Cumpre apreciar e decidir.
II. Fundamentação
5. Como resulta do acima exposto, foi proferida decisão de não conhecimento do objeto do recurso com fundamento na falta de suscitação prévia e adequada da questão de constitucionalidade.
Para contrariar o decidido a reclamante, limita-se a sublinhar que ao longo da motivação do recurso interposto para o tribunal (aqui recorrido) “foram sendo referidas as normas do CIRE cuja inconstitucionalidade está em causa”, entendendo que, daquela forma, se mostra suficientemente cumprido o ónus de suscitação prévia da questão de constitucionalidade que pretende ver apreciada pelo Tribunal Constitucional, já que uma eventual “deficiente redacção [das conclusões do recurso] não obsta (…) que um destinatário normal de um recurso, pessoa preparada, como é um Juiz ou conjunto de Juízes, entenda quais as normas do CIRE que são inconstitucionais”.

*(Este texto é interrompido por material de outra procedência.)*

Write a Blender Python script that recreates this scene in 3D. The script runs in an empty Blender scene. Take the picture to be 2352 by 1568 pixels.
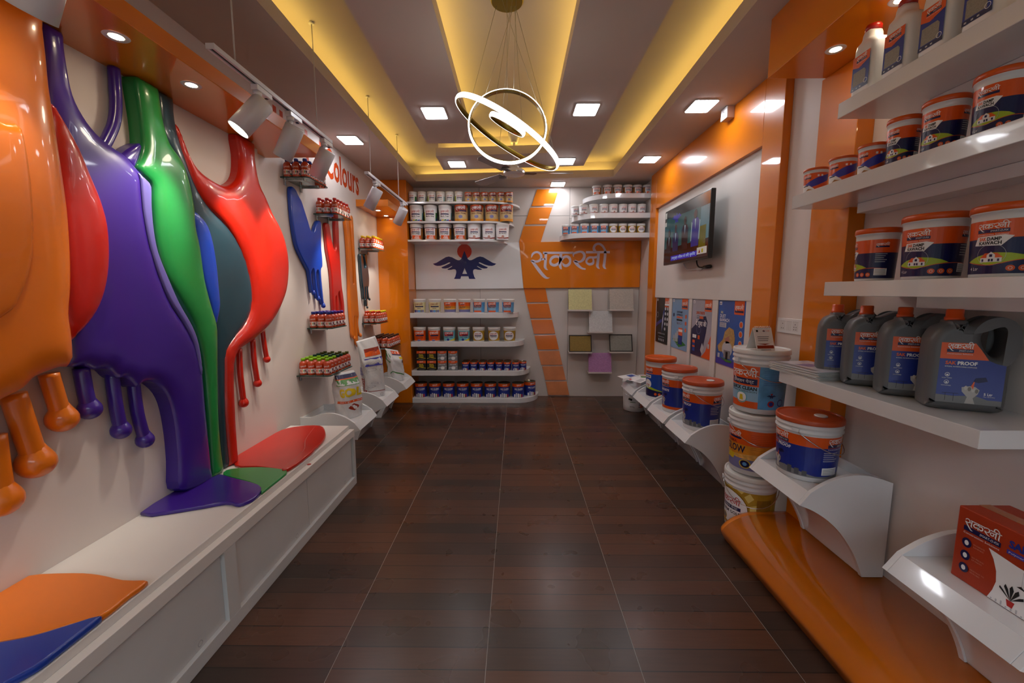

6. De acordo com a alínea b) do n.º 1 do artigo 70.º da LTC (ao abrigo da qual foi interposto o recurso), cabe recurso para o Tribunal Constitucional das decisões dos tribunais que apliquem norma cuja inconstitucionalidade haja sido suscitada durante o processo. Suscitação que há de ter ocorrido de modo processualmente adequado perante o tribunal que proferiu a decisão recorrida, em termos de este estar obrigado a dela conhecer (artigo 72.º, n.º 2, da LTC).
Para que o Tribunal Constitucional conheça de um pedido de fiscalização concreta da constitucionalidade é, portanto, necessário que em fase anterior à do requerimento de recurso para este Tribunal, no decurso do processo, o recorrente tenha identificado expressamente a questão de inconstitucionalidade, de forma expressa, direta e clara de modo a criar para o Tribunal a quo o dever de pronúncia sobre a precisa norma em causa. Como tem sido entendimento uniforme do Tribunal Constitucional, a identificação da inconstitucionalidade deve ser feita em termos de o Tribunal «a poder enunciar na decisão, de modo a que os respetivos destinatários e os operadores do direito em geral fiquem a saber que essa norma não pode ser aplicada em tal sentido» (cfr., entre muitos, o Acórdão n.º 367/94, disponível em http://www.tribunalconstitucional.pt).
Acresce que «a configuração do ónus da suscitação procedimentalmente adequada como respeitante ao pressuposto “legitimidade” suporta a conclusão segundo a qual não se verificam os pressupostos do recurso tipificados na alínea b) quando – apesar da omissão ou da suscitação deficiente do interessado – o tribunal “ a quo” se aperceba da questão de constitucionalidade substancialmente em causa e a aborde, para a considerar improcedente (cfr., v.g., Acórdãos n.ºs 96/02 e 156/08)» (Lopes do Rego, Os Recursos de Fiscalização Concreta na Lei e na Jurisprudência do Tribunal Constitucional, Almedina, p. 182, onde se indica ainda no mesmo sentido o Acórdão n.º 710/04).
7. Ora, a recorrente manifestamente não cumpriu o ónus de suscitação prévia adequada da questão de constitucionalidade que pretende ver sindicada pelo Tribunal Constitucional, como decorre do acima já exposto. Na verdade, e independentemente do teor das conclusões apresentadas no recurso para o Tribunal da Relação de Évora (o tribunal recorrido), certo é que naquele recurso a recorrente se limitou a impugnar a interpretação das normas do CIRE feita pela sentença recorrida, que classificou de “inconstitucional à luz do princípio da proporcionalidade com assento constitucional”.
Desta forma, não suscitou qualquer questão de inconstitucionalidade normativa, incumprindo o ónus da suscitação prévia e de forma adequada de uma questão de constitucionalidade.
Com efeito, impõe-se confirmar a decisão de não conhecimento do recurso.
III. Decisão
8. Pelo exposto, decide-se indeferir a presente reclamação e, em consequência, confirmar a decisão reclamada.
Custas pelo reclamante, fixando-se a taxa de justiça em 20 (vinte) unidades de conta.
Lisboa, 25 de novembro de 2013.- Maria de Fátima Mata-Mouros – Maria João Antunes – Maria Lúcia Amaral.